Zur Ausrüstung des Cowboys zählten unter anderem sein Pferd und seine Reata. Sie waren seine ständigen Begleiter und dienten ihm zu jedem Zweck. Seine Arbeit schloss so manch hartes Reiten ein, welches er außerordentlich genoss, wenn ihm kein Unfall widerfuhr. Doch ungeachtet der Geschwindigkeit, in welcher er das Vieh zusammentrieb, war er für jedes Missgeschick selbst verantwortlich, wenn sein Pferd, obwohl trittsicher, in ein Loch eines Präriehundes geriet oder auf einem losen Felsbrocken ins Straucheln kam und Pferd samt Reiter stürzten. Er konnte sich in solchen Situationen glücklich schätzen, wenn er unverletzt oder mit ein paar Prellungen davonkam, und nicht mit Knochenbrüchen oder sogar mit einem Genickbruch.
Seine Tätigkeiten umfassten unter anderem das Abreiten des Geländes und der Überprüfung des Zustandes der Rinder, die Kontrolle und Instandsetzung des Weidezaunes, das Suchen nach Quellen und Wasserlöchern und deren Sauberhaltung, das Branding der Kälber und Ochsen für den Viehmarkt sowie die Unterstützung in den allgemeinen Tätigkeiten des Round-up. Jeder Tag hatte seine Pflichten und jede Jahreszeit ihre besonderen. Und trotzdem gab es genügend Freizeit im Verlaufe eines Jahres. Nachdem sein Tagwerk vollbracht war, nahm er notwendige Reparaturen am Haus vor oder ritt zu einem abgelegenen Lager, wenn ihn die Nacht eingeholt hatte, und suchte dort vorläufigen Schutz. Jede große Ranch verfügte über ein oder mehrere solcher Lager an günstig gelegenen Punkten. Dort konnte sich der Cowboy ausruhen und eine spärliche Mahlzeit einnehmen.
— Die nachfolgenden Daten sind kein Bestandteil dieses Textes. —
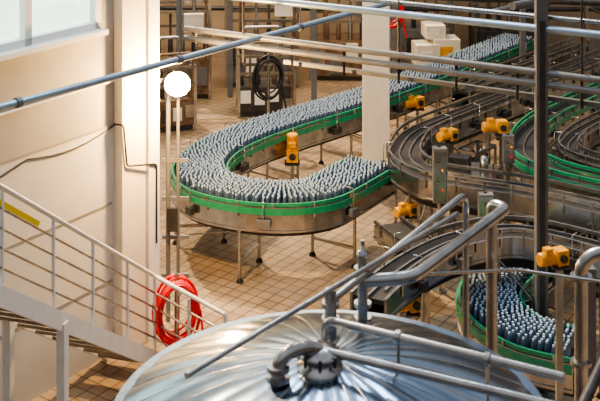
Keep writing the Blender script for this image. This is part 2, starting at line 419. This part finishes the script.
# ---------------------------------------------------------------- control panels
def panel(x,y,z0,z1,w,rz=0):
    b=B(); b.box((x,y,(z0+z1)/2),(w,.14,z1-z0),GREYP,rz)
    b.box((x,y-.075,(z0+z1)/2),(w*.85,.01,(z1-z0)*.92),STEEL,rz)
    for i in range(4): b.lathe((x-.03*((i%2)*2-1),y-.085,z0+(z1-z0)*(.25+.18*i)),[(.018,0),(.018,.02),(0,.03)],[REDB,DSTEEL,AMB,DSTEEL][i],10,(0,-1,0))
    b.tube([(x,y+.03,0),(x,y+.03,z1)],.03,STEEL,8); b.lathe((x,y+.03,0),[(.1,0),(.1,.02)],STEEL,12)
    return b.done('control_box')
panel(1.93,15.2,1.25,2.0,.19); panel(3.05,16.1,1.5,1.9,.16); panel(2.55,15.1,.9,1.4,.2); panel(4.3,13.8,1.3,1.9,.18)
b=B(); PX,PY=2.62,16.95; b.box((PX,PY,1.08),(.8,.75,.05),STEEL,-.4)
for a,c in((-.35,-.33),(.35,-.33),(.35,.33),(-.35,.33)):
    ca,sa=math.cos(-.4),math.sin(-.4); b.beam((PX+a*ca-c*sa,PY+a*sa+c*ca,0),(PX+a*ca-c*sa,PY+a*sa+c*ca,1.06),.05,.05,STEEL)
b.box((PX-.15,PY+.05,1.2),(.3,.25,.2),DSTEEL,-.4); b.lathe((PX+.2,PY-.1,1.1),[(.07,0),(.07,.22),(.03,.25)],STEEL,14)
b.done('service_platform')
def drive_frame(x,y,w,d,h,rz,seed):
    rnd=random.Random(seed); b=B(); ca,sa=math.cos(rz),math.sin(rz)
    def T(a,c,z): return (x+a*ca-c*sa,y+a*sa+c*ca,z)
    for a in(-.5,.5):
        for c in(-.5,.5): b.beam(T(a*w,c*d,0),T(a*w,c*d,h),.045,.045,STEEL)
    for z in(.25,h):
        for c in(-.5,.5): b.beam(T(-.5*w,c*d,z),T(.5*w,c*d,z),.04,.05,STEEL)
        for a in(-.5,.5): b.beam(T(a*w,-.5*d,z),T(a*w,.5*d,z),.04,.05,STEEL)
    b.box(T(0,0,h*.55),(w*.7,d*.7,h*.45),DSTEEL,rz)
    b.box(T(-.15*w,-.36*d,h*.5),(w*.25,.03,h*.25),GREYP,rz)
    b.lathe(T(.2*w,0,h*.78),[(.08,0),(.08,.12),(.03,.14),(.03,.22)],STEEL,14)
    return b.done('drive_frame')
for a in((3.2,14.95,.5,.4,.8,-.4,1),(1.35,14.1,.45,.4,.6,.4,2),(4.1,13.5,.4,.4,.8,-.5,3),(3.0,18.65,.6,.35,.9,.85,4),(1.25,13.3,.4,.3,.7,.5,5)): drive_frame(*a)
# ---------------------------------------------------------------- stair
b=B()
S0=V((-2.72-.306*1.2,9.97-1.2,2.30+.69*1.2)); S1=V((-1.74,13.17,.10))
sd=(S1-S0); L2=math.hypot(sd.x,sd.y); hd=V((sd.x/L2,sd.y/L2,0)); hn=V((-hd.y,hd.x,0))
b.beam(S0,S1,.05,.17,WHITE)
b.beam(S0+hn*.62,S1+hn*.62,.05,.17,WHITE)
ns=13; rz=math.atan2(hd.y,hd.x)
for i in range(ns):
    t=(i+.5)/ns; q=S0+sd*t+hn*.31; b.box((q.x,q.y,q.z),(.26,.6,.035),TREAD,rz)
def tubez(t,dz): q=S0+sd*t; return (q.x,q.y,q.z+dz)
R1=V((-.845,12.4,0))
for dz,r in((1.0,.026),(.8,.012),(.62,.012),(.44,.012),(.26,.012)):
    b.tube([tubez(0,dz),tubez(1,dz),(R1.x,R1.y,max(.1,dz))],r,WHITE if r>.02 else STEEL,8,.08)
for t in(.1,.28,.48,.66,.84,1.0): b.tube([tubez(t,0),tubez(t,1.0)],.018,WHITE,8)
for q in(R1,(V((S1.x,S1.y,0))+R1)/2): b.tube([(q.x,q.y,0),(q.x,q.y,1.0)],.02,WHITE,8)
b.beam(tubez(.08,.85),tubez(.42,.85),.012,.05,YSTR)
q=S0+sd*.52; b.box((q.x,q.y,q.z/2),(.09,.09,q.z),WHITE,rz)
q=S0+sd*.52+hn*.62; b.box((q.x,q.y,q.z/2),(.09,.09,q.z),WHITE,rz)
b.done('staircase')
# ---------------------------------------------------------------- tank
def tank_mat():
    m=bpy.data.materials.new('tank_steel'); m.use_nodes=True; nt=m.node_tree; b=nt.nodes['Principled BSDF']
    b.inputs['Base Color'].default_value=(.25,.33,.44,1); b.inputs['Metallic'].default_value=1
    tc=nt.nodes.new('ShaderNodeTexCoord'); n=nt.nodes.new('ShaderNodeTexNoise'); n.inputs['Scale'].default_value=2.5; n.inputs['Detail'].default_value=6
    r=nt.nodes.new('ShaderNodeMapRange'); r.inputs['To Min'].default_value=.14; r.inputs['To Max'].default_value=.26
    nt.links.new(tc.outputs['Object'],n.inputs['Vector']); nt.links.new(n.outputs['Fac'],r.inputs['Value']); nt.links.new(r.outputs['Result'],b.inputs['Roughness'])
    bp=nt.nodes.new('ShaderNodeBump'); bp.inputs['Strength'].default_value=.06; bp.inputs['Distance'].default_value=.1; nt.links.new(n.outputs['Fac'],bp.inputs['Height']); nt.links.new(bp.outputs['Normal'],b.inputs['Normal'])
    return m
TK=tank_mat(); tc=V((.185,6.8,0)); R=1.33
b=B()
prof=[(R,0.15),(R,2.96),(R+.03,2.98),(R+.03,3.02)]
b.lathe(tc,prof,TK,96)
# petal panels: each gore slightly crowned between seams
ns=28; sub=6; vs=[];fs=[]; seg=ns*sub; rings=14
for i in range(rings):
    t=i/(rings-1); rr=R*(1-t)+.02*t; z0=3.0+.36*(1-(1-t)**2)
    for k in range(seg):
        a=2*math.pi*k/seg; c=abs(math.sin(math.pi*(k%sub)/sub)); vs.append((tc.x+rr*math.cos(a),tc.y+rr*math.sin(a),z0+.009*c*(1-t)))
for i in range(rings-1):
    for k in range(seg):
        k2=(k+1)%seg; fs.append((i*seg+k,i*seg+k2,(i+1)*seg+k2,(i+1)*seg+k))
b.add(vs,fs,TK,True)
for k in range(ns):
    a=2*math.pi*k/ns; pts=[]
    for i in range(9):
        t=i/8*.9; r_=R*(1-t); pts.append((tc.x+r_*math.cos(a),tc.y+r_*math.sin(a),3.0+.36*(1-(1-t)**2)+.001))
    b.tube(pts,.005,STEEL,6)
for k in range(4):
    a=math.pi/4+k*math.pi/2; b.tube([(tc.x+1.1*math.cos(a),tc.y+1.1*math.sin(a),0),(tc.x+1.1*math.cos(a),tc.y+1.1*math.sin(a),.2)],.08,STEEL,10)
b.done('storage_tank')
def flange(b,c,ax,r): b.lathe(c,[(r*.6,-.015),(r,-.015),(r,.015),(r*.6,.015)],STEEL,18,ax,False)
b=B()
b.lathe((.12,6.68,3.33),[(.14,0),(.14,.04),(.10,.05),(.10,.10),(.13,.10),(.13,.12),(.05,.15),(.0,.15)],STEEL,24)
for k in range(8):
    a=k*math.pi/4; b.lathe((.12+.125*math.cos(a),6.68+.125*math.sin(a),3.40),[(.012,0),(.012,.06)],DSTEEL,6)
b.tube([(-.13,6.55,3.28),(-.13,6.55,3.47),(.0,6.6,3.52),(.12,6.68,3.46)],.042,STEEL,14,.08)
b.lathe((-.13,6.55,3.27),[(.08,0),(.08,.03),(.05,.04)],STEEL,18); flange(b,(-.13,6.55,3.42),(0,0,1),.07)
flange(b,(-.13,6.55,3.36),(0,0,1),.07)
b.tube([(.43,7.55,3.15),(.43,7.55,3.66)],.035,STEEL,14)
for z in(3.24,3.34,3.58): flange(b,(.43,7.55,z),(0,0,1),.06)
b.lathe((.43,7.55,3.66),[(.04,0),(.04,.04),(.015,.05),(.015,.12)],STEEL,14)
b.tube([(.43,7.55,3.5),(.78,7.6,3.5),(1.66,8.84,3.52),(1.56,8.95,3.52),(1.56,8.95,0)],.045,STEEL,16,.12)
b.tube([(.20,7.2,3.52),(1.30,8.62,3.72),(1.30,8.62,0)],.026,STEEL,12,.1)
b.tube([(-.62,6.0,3.66),(1.2,8.36,3.66),(1.2,8.5,3.6)],.018,STEEL,10,.06)
b.tube([(.20,7.2,3.15),(.20,7.2,3.6)],.04,STEEL,14); flange(b,(.2,7.2,3.5),(0,0,1),.06); flange(b,(.2,7.2,3.4),(0,0,1),.06)
b.tube([(.155,6.95,3.35),(.155,6.95,3.52),(1.5,6.25,3.52)],.026,STEEL,12,.08)
b.tube([(.12,6.68,3.46),(1.5,6.1,3.42)],.026,STEEL,12)
for x,y in((.6,6.72),(1.1,6.45)): b.beam((x,y,3.15),(x,y,3.56),.02,.02,STEEL); flange(b,(x,y,3.52),(.89,-.46,0),.04)
b.tube([(.95,8.35,3.2),(1.75,8.9,3.0),(2.6,8.6,3.0)],.014,STEEL,8,.1)
b.done('tank_pipework')
b=B()
b.tube([(2.30,9.0,0),(2.30,9.0,3.0),(2.42,9.0,3.1),(2.9,8.9,3.1)],.055,STEEL,16,.12)
flange(b,(2.30,9.0,2.9),(0,0,1),.09); flange(b,(2.30,9.0,2.2),(0,0,1),.085)
b.box((2.40,9.2,2.45),(.12,.12,.9),GREYP)
b.tube([(1.62,6.6,3.0),(2.1,7.4,3.15),(2.8,8.0,3.2)],.035,DSTEEL,12,.2)
b.tube([(1.62,6.4,2.85),(2.2,7.2,3.0),(2.9,7.8,3.05)],.03,BLACK,12,.2)
b.tube([(1.75,6.4,0),(1.75,6.4,2.9),(1.62,6.5,2.95)],.03,STEEL,10,.06)
b.done('process_pipe')
motor((2.12,9.75,2.72),(.7,.3,0),.7,foot=0)
b=B(); b.box((2.35,6.95,1.35),(.7,.9,2.7),RUST,.2); b.box((2.35,6.95,2.72),(.75,.95,.05),DSTEEL,.2); b.lathe((2.3,6.85,2.74),[(.12,0),(.12,.12),(.05,.14)],DSTEEL,16); b.done('pump_cabinet')
# ---------------------------------------------------------------- lights
sc=bpy.context.scene
w=bpy.data.worlds.new('World'); sc.world=w; w.use_nodes=True
nt=w.node_tree; bg=nt.nodes['Background']; bg.inputs['Strength'].default_value=.72
tcn=nt.nodes.new('ShaderNodeTexCoord'); sx=nt.nodes.new('ShaderNodeSeparateXYZ'); rp=nt.nodes.new('ShaderNodeValToRGB')
nt.links.new(tcn.outputs['Generated'],sx.inputs[0]); nt.links.new(sx.outputs['Z'],rp.inputs['Fac']); nt.links.new(rp.outputs['Color'],bg.inputs['Color'])
e=rp.color_ramp.elements; e[0].position=0; e[0].color=(.11,.09,.075,1); e[1].position=1; e[1].color=(.55,.60,.68,1)
for p,c in((.2,(.24,.19,.15)),(.42,(.74,.75,.78)),(.55,(.20,.23,.28)),(.72,(.8,.82,.86))):
    x=rp.color_ramp.elements.new(p); x.color=(*c,1)
def light(t,loc,rot,e,col,size=1,sy=None):
    l=bpy.data.lights.new(t+'_light',t); l.energy=e; l.color=col
    if t=='AREA':
        l.size=size
        if sy: l.shape='RECTANGLE'; l.size_y=sy
    if t=='SUN': l.angle=math.radians(2)
    if t in('POINT','SPOT'): l.shadow_soft_size=size
    o=bpy.data.objects.new(t.lower()+'_light',l); o.location=loc; o.rotation_euler=rot; sc.collection.objects.link(o); return o
s=light('SUN',(0,0,12),(0,0,0),4.6,(1,.74,.45))
s.rotation_euler=V((.45,-.75,-1.0)).to_track_quat('-Z','Y').to_euler()
light('AREA',(-1,19,8),(0,0,0),320,(1,.78,.50),5)
light('AREA',(-1,25,7),(math.radians(20),0,0),600,(1,.72,.42),5)
light('AREA',(-.8,12.5,9.5),(0,0,.3),150,(.75,.88,1),.5,4)  # added strip, out of view, for bright streaks on the tank
light('AREA',(1.6,13.5,9.5),(0,0,.3),150,(.75,.88,1),.5,4)  # second added strip for the tank reflections, no visible fixture
light('POINT',(-1.50,13.65,3.18),(0,0,0),560,(1,.60,.22),.10)
# ---------------------------------------------------------------- camera
cd=bpy.data.cameras.new('camera'); cam=bpy.data.objects.new('camera',cd); sc.collection.objects.link(cam)
cam.location=(0,0,6.8); cam.rotation_euler=(math.radians(90),0,0)
cd.sensor_width=36; cd.lens=36*1100/600; cd.shift_y=-400.5/600; cd.clip_end=200
cd.dof.use_dof=True; cd.dof.focus_distance=15.5; cd.dof.aperture_fstop=3.2
sc.camera=cam
sc.view_settings.view_transform='AgX'; sc.view_settings.look='AgX - Medium High Contrast'; sc.view_settings.exposure=.3
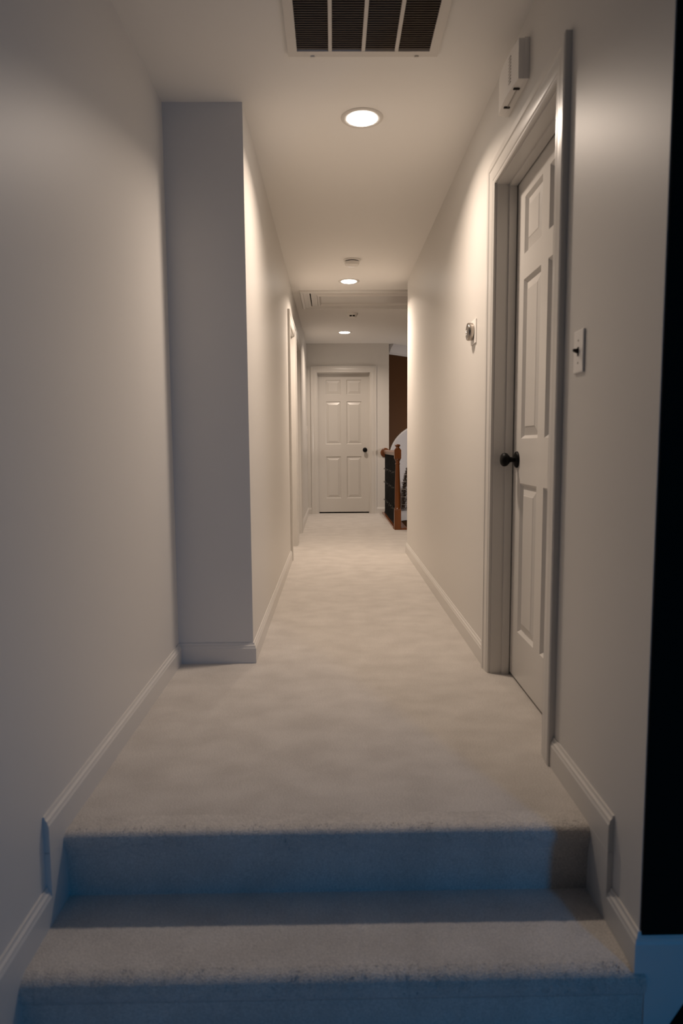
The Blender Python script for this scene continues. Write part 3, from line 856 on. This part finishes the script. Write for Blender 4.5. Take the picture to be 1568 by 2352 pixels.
# small tree with a bead garland on the niche sill
tp = Vector(fw(0.71, zl, 0.205))
tr = thing('christmas_tree', tp, label='small dark brown tree wound with a pale bead garland, in the foyer niche', cat='christmas tree')
TH_ = 0.68
MB().tube([tp, tp + Vector((0, 0, TH_ * 0.96))], [0.009, 0.002], 6).build('trunk', 'bark', tr)
mb = MB()
rn = random.Random(3)
for k in range(5200):
    u = rn.random() ** 0.62
    z = TH_ * (1 - u) * 0.97 + 0.02
    R_ = 0.195 * u ** 0.9 + 0.006
    a = rn.random() * 2 * PI
    rr = R_ * (0.35 + 0.65 * rn.random())
    L = 0.022 + 0.02 * rn.random()
    base = tp + Vector((math.cos(a) * rr * 0.75, math.sin(a) * rr * 0.75, z))
    dv = Vector((math.cos(a), math.sin(a), rn.uniform(-0.3, 0.9))).normalized() * L
    sv = dv.cross(Vector((rn.uniform(-1, 1), rn.uniform(-1, 1), rn.uniform(-1, 1)))).normalized() * 0.0035
    mb.add([base - sv, base + sv, base + dv], [(0, 1, 2)])
for k in range(30):
    base = tp + Vector((0, 0, TH_ * 0.93))
    mb.add([base + Vector((rn.uniform(-.008, .008), rn.uniform(-.008, .008), -0.03)), base + Vector((rn.uniform(-.008, .008), rn.uniform(-.008, .008), -0.03)), base + Vector((0, 0, 0.05))], [(0, 1, 2)])
tag(mb.build('needles', 'needles', tr), kind='stuff')
pts = []
for k in range(240):
    f_ = k / 239
    a = f_ * 2 * PI * 5.2
    u = 1 - f_ * 0.88
    R_ = 0.195 * u ** 0.9 + 0.008
    pts.append(tp + Vector((math.cos(a) * R_, math.sin(a) * R_, TH_ * f_ * 0.88 + 0.04 - 0.012 * abs(math.sin(a * 2.5)))))
ga = MB().tube(pts, 0.002, 4).build('garland', 'garland', tr)
src = None
for k in range(0, 240, 3):
    p = pts[k]
    if src is None:
        src = MB().lathe([(0, -0.006), (0.005, -0.003), (0.006, 0), (0.005, 0.003), (0, 0.006)], 8, p).build('bead', 'garland', ga, smooth=80)
        q0 = Vector(p)
    else:
        c = src.copy(); C.objects.link(c); c.location = src.location + (Vector(p) - q0)
# frosted twigs beside it
bp = Vector(fw(0.49, zl, 0.17))
tw = thing('twig_bunch', bp, label='small bunch of frosted twigs left of the niche tree', cat='decoration')
for k in range(14):
    a = rn.random() * 2 * PI
    tip = bp + Vector((math.cos(a) * 0.05 * rn.random(), math.sin(a) * 0.05 * rn.random(), 0.26 + 0.14 * rn.random()))
    mid = bp + (tip - bp) * 0.5 + Vector((rn.uniform(-.012, .012), rn.uniform(-.012, .012), 0))
    MB().tube([bp + Vector((math.cos(a) * .006, math.sin(a) * .006, 0)), mid, tip], [0.003, 0.002, 0.0008], 4).build('twig', 'grey_twig', tw)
Im Winter verbrachte er die langen Abende vor dem offenen Feuer, las oder sinnierte im Licht der brennenden Holzscheite oder einer Talgkerze stundenlang vor sich hin. War er in Gesellschaft, beteiligte er sich an den Gesprächen und Scherzen. Zu früher Stunde begab er sich zu Bett und fiel bis zum Morgengrauen in einen erholsamen Schlaf. Nach dem Frühstück schwang er sich in seinem markanten und charakteristischen Outfit mit breitem Hut, blauem Flanellhemd, gefransten Chaparajos und klirrenden Sporen auf sein Pferd und brach in der perfekten Art eines galanten Caballeros zu seiner Arbeit auf.